Habitat degradation adds to the stress these animals must live with. Shipping noise can make it difficult for them to communicate and find mates. Imagine trying to speak at a club, no one can hear you, but they could if only the DJ would turn down the music. Coastal construction can force them to make large detours during their migration – these sleek giants have places to be and whales to see, they did not ask for this. Moreover, like everything else on earth, they will be affected by climate change. As warm waters continue to spread up into their feeding regions, copepods who love the cold move away, leaving the whales no option but to go farther north or have nothing to eat.

So, all in all, the largest threat to these beautiful, gentle whales are humans and our actions.

Nonetheless, we have made some strides towards protecting these animals. In 2003 the International Maritime Organization (IMO) moved shipping lanes four nautical miles to the east in order to avoid the Grand Manan Basin, a Canadian Right Whale Conservation Area. Of the 50 NARW deaths documented from 1970 to 2003, 38% were caused by vessel collisions, but moving the lanes lowers the likelihood of collisions by 80%. This new regulation only changes travel times by 20-30 minutes for the ships, a small sacrifice when it saves lives.

From 2017 to 2019 there have been changes in vessel traffic regulations in order to minimize the risk of vessel strikes in the Gulf of St. Lawrence, once a zone of high deaths rates.

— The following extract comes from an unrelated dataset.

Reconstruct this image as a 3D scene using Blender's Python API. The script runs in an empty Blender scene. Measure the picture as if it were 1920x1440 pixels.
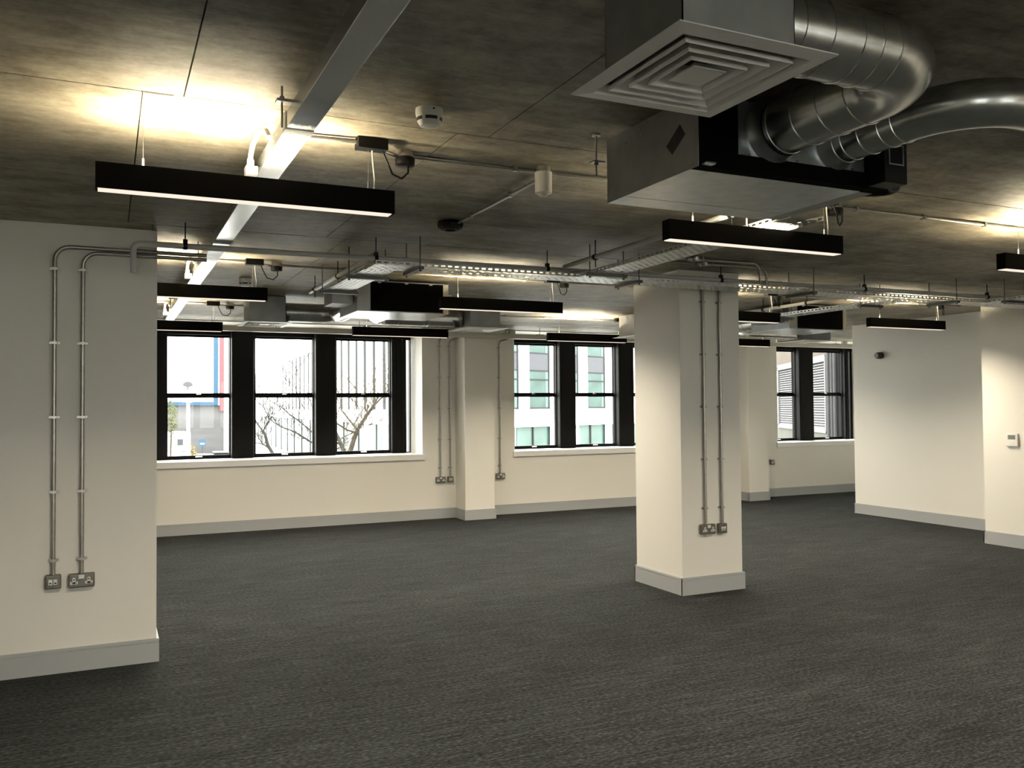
import bpy, bmesh, math, random
from mathutils import Vector, Matrix
random.seed(7)
PI = math.pi
S = bpy.context.scene
COL = S.collection

# ---------------------------------------------------------------- camera, sky, exposure
cam = bpy.data.objects.new('camera', bpy.data.cameras.new('camera'))
COL.objects.link(cam)
yaw, pit, roll = 0.435372525, 0.0259082028, -0.00812863827
fw = Vector((math.sin(yaw)*math.cos(pit), math.cos(yaw)*math.cos(pit), math.sin(pit)))
rt = Vector((math.cos(yaw), -math.sin(yaw), 0)); up = rt.cross(fw)
r2 = rt*math.cos(roll)+up*math.sin(roll); u2 = -rt*math.sin(roll)+up*math.cos(roll)
M = Matrix((r2, u2, -fw)).transposed().to_4x4(); M.translation = (0, 0, 1.6)
cam.matrix_world = M
cam.data.sensor_width = 36.0
cam.data.lens = 1630.16*36.0/1920.0
cam.data.clip_end = 600
S.camera = cam
S.view_settings.view_transform = 'Standard'
S.view_settings.look = 'None'
S.view_settings.gamma = 1.0
S.view_settings.use_curve_mapping = False
S.view_settings.exposure = 0.22
S.cycles.use_denoising = True
S.cycles.max_bounces = 10
S.cycles.diffuse_bounces = 6
S.cycles.glossy_bounces = 4
S.cycles.transparent_max_bounces = 12
S.cycles.caustics_reflective = False
S.cycles.caustics_refractive = False
S.cycles.sample_clamp_indirect = 8.0

SKY_STRENGTH = 14.0
UP_STRENGTH = 350.0
LENS_STRENGTH = 0.98
DOWN_WATTS = 39.0
W = bpy.data.worlds.new('overcast_sky'); S.world = W
W.use_nodes = True
nt = W.node_tree; nt.nodes.clear()
tc = nt.nodes.new('ShaderNodeTexCoord'); sx = nt.nodes.new('ShaderNodeSeparateXYZ')
cr = nt.nodes.new('ShaderNodeValToRGB')
cr.color_ramp.elements[0].position = 0.0; cr.color_ramp.elements[0].color = (0.88, 0.87, 0.82, 1)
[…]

These changes have shifted shipping lanes away from critical NARW habitats and have required changes in vessel speed throughout the right whale feeding season. There are also efforts to change fishing habits to limit entanglement risks. Fishing seasons have been shortened, temporary closures implemented when whales are in the area, along with initiatives to encourage changes to ropeless fishing gear.

These are all amazing steps for protecting these whales, but is it enough? Will these actions save the most endangered whale? Have we really done all we can do? The simple answer is no, a great deal remains to be done.

Reporting lost fishing gear and removing existing lost fishing gear will be important in limiting existing hidden threats in the water column. Currently, there are no large-scale efforts for removing lost gear from Atlantic waters. Removing gear from protected areas is critical to effectively protecting the whales from these hidden threats. Protected areas full of lost gear will result in NARWs continuing to become entangled. Further regulations will not only protect the endangered NARWs but also other marine organisms, including the 12 other whale species seen in these areas. As NARWs and other marine mammals have extremely wide-ranging distributions, international cooperation is key to the development and implementation of new regulations. Pre-emptive rather than reactionary protections to environmental events are needed for marine mammal species, before they become endangered to the point of near extinction. Moreover, there is still more work to be done: noise pollution from vessels and blue energy, habitat degradation and prey availability are all issues which, in the absence of regulations, will likely increase in the future, further jeopardizing marine mammal survival.

In 2020 we were witness to a great treat: 10 calves were born! This is very encouraging, and they are all super adorable. Through collaborations between many research groups, more public awareness and changes in policies, there is a great deal of hope for the future of this magnificent species as well as all the other whale species who share the North Atlantic.

So, I hope you can see why the North Atlantic Right Whale is my absolute favourite – and why I feel the responsibility to let people know about them and the many hurdles we put in the way of their recovery. I also hope that I will be able to call them my favourite for decades to come and that the north Atlantic can keep its most amazing of gentle giants.